11 responses to “This week’s perception is reality… this week.

  1. BigOldDawg

    I vaguely remember saying last week we should ease up on Kiffy….but for the wrong reason.

    We can now ease up on Kiffy cause he will have all he can deal with the next eight weeks or so.

    My UT-fan buddy was not shocked.

  2. D.N. Nation

    Take away the absurd ESPN hype, and Michigan/ND was a lesser version of UGA/USC: A thriller between two teams still figuring stuff out.

    And that’s it.

  3. Yes, Michigan-ND was the same thing as Georgia-South Carolina, save for the fact that one game featured the two winningest programs of all-time and the other featured a team that has never won a conference title.

    Senator, I think you’re selling this Notre Dame team short on a couple fronts. First, when ND lost to Syracuse last year, they were missing Michael Floyd, who is a terrific receiver. Second, while neither of us are huge fans of Charlie Weis, he has assembled a very talented team (especially on offense) and they are now experienced. They’re going to put up a lot of points this year. Whether they figure out the other side of the ball is another matter. They’re a little weak in the front seven. Michigan was also a bad match-up for them because Rodriguez’s offense does quite well against Tenuta’s defense (based on a sample size of three) and because Forcier seems to have a knack for feeling and avoiding pressure (something that Tom Brady had and Chad Henne never quite mastered).

    • D.N. Nation

      “Yes, Michigan-ND was the same thing as Georgia-South Carolina, save for the fact that one game featured the two winningest programs of all-time and the other featured a team that has never won a conference title.”

      None of which mattered worth a dang w/r/t the actual game itself. But nice troll.

      “Senator, I think you’re selling this Notre Dame team short on a couple fronts. First, when ND lost to Syracuse last year, they were missing Michael Floyd, who is a terrific receiver.”

      Ladies and gentlemen: Notre Dame Football, Defined. We had a dood out, so it’s not surprising we lost to one of the worst teams in football.

      But hey, you’re gonna make the BCS anyway, right? Herbie told me so.

    • Michael, a couple of points in response:

      – Floyd or not, in last year’s Syracuse game, ND was playing at home against a putrid (101st-ranked nationally) defense – whose coach was Michigan’s defensive coordinator this past Saturday. Surely he had some inkling of what to expect.

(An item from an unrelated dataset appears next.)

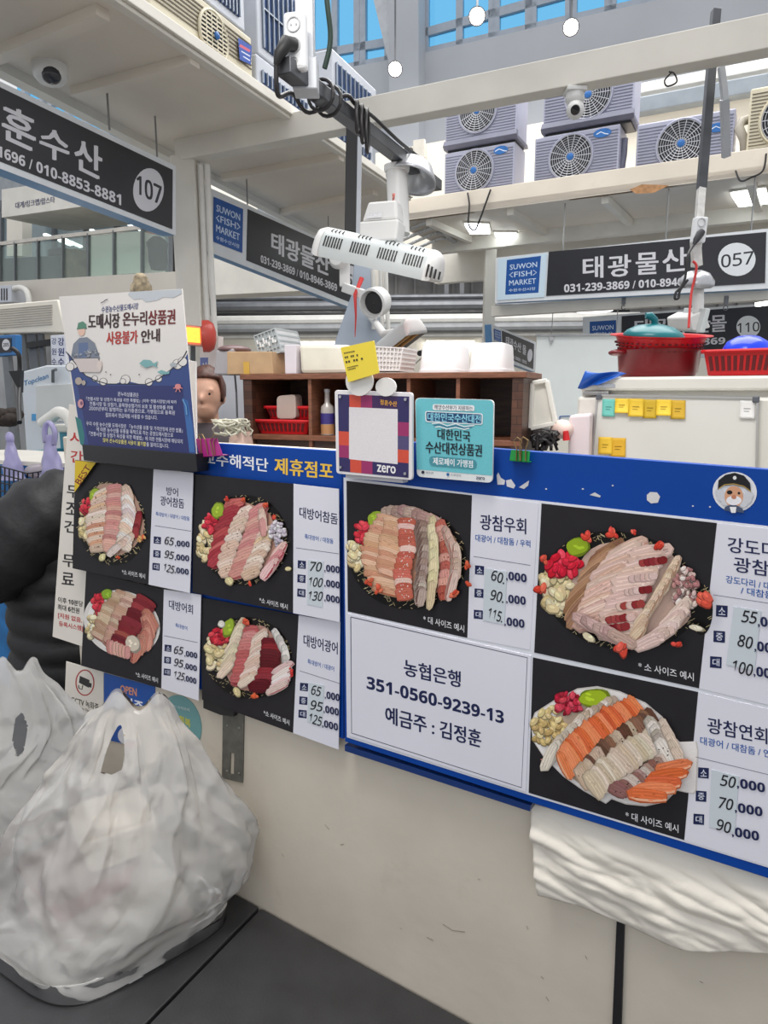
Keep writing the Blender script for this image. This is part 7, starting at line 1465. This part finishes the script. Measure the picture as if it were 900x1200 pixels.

      – I agree with you about the talent level in South Bend. But if accumulating talent was all it took to be a successful head coach, the Zooker would still be wearing orange and blue.

  4. DN, the profiles of the two teams matter when you discuss the reaction to a game. Michigan and Notre Dame have reputations. South Carolina does not. Regarding Michael Floyd, I would normally agree with you, but ND’s offense did make a precipitous decline after he got hurt. I have no love for the Irish, but he’s a hell of a player.

    SB, I’m not going to blame Robinson for ND’s offensive outburst. He was getting no pass rush from anyone not named Brandon Graham, so Clausen (who was accurate on just about every throw) had plenty of time to find Tate and Floyd. We’ll see how it plays out, but I’m buying on ND’s offense right now.

    • D.N. Nation

      “DN, the profiles of the two teams matter when you discuss the reaction to a game.”

      Save it for ESPN Classic. UGA/USC was the better game. By far.

      The what-we-did-in-the-40s argument is used to also justify the ridiculous ND-is-a-legit-BCS-team!!!! arguments. Games on the field, please.

    • I wasn’t really blaming anybody. And Robinson’s got a good reputation as a DC, despite his unimpressive stint at Syracuse. I was responding to Dienhart’s premature dismissal of the defensive stats, but, who knows, maybe you’ll be right. Time will tell.

      I still don’t think ND was worthy of the hype it was getting going into the Michigan game, though.

  5. I’d be a fool if I wasn’t a little worried about the lack of pressure from the front four, as well as Boubacar Cissoko’s struggles against a quality receiver. Also, UM’s defense is very thin this year, so injuries to the wrong people could have a major impact. That said, the defense is better than it looked and it won’t see a better offense this season.

    I nearly climaxed when reading the Chris Brown piece on Tressel. I had a lengthy debate with a commenter this summer when I ranked Rodriguez ahead of Tressel. Brown makes the points that I tried to, only he uses way more specific points.

  6. I just figured Michigan would be vaulted into the top five after beating Notre Dame, and that Notre Dame would, at least, make the top ten for taking mighty Michigan to the wire… but what do I know. I’m just a lowly SEC fan. I don’t know how all this high-falutin’ pollstery is done. (Did y’all know they use computers now?)
    I did fail to remember that Georgia would slide in the polls thanks to a win over South Carolina with the precedent for that being set just last year. I can’t believe I missed that. I’m an idiot.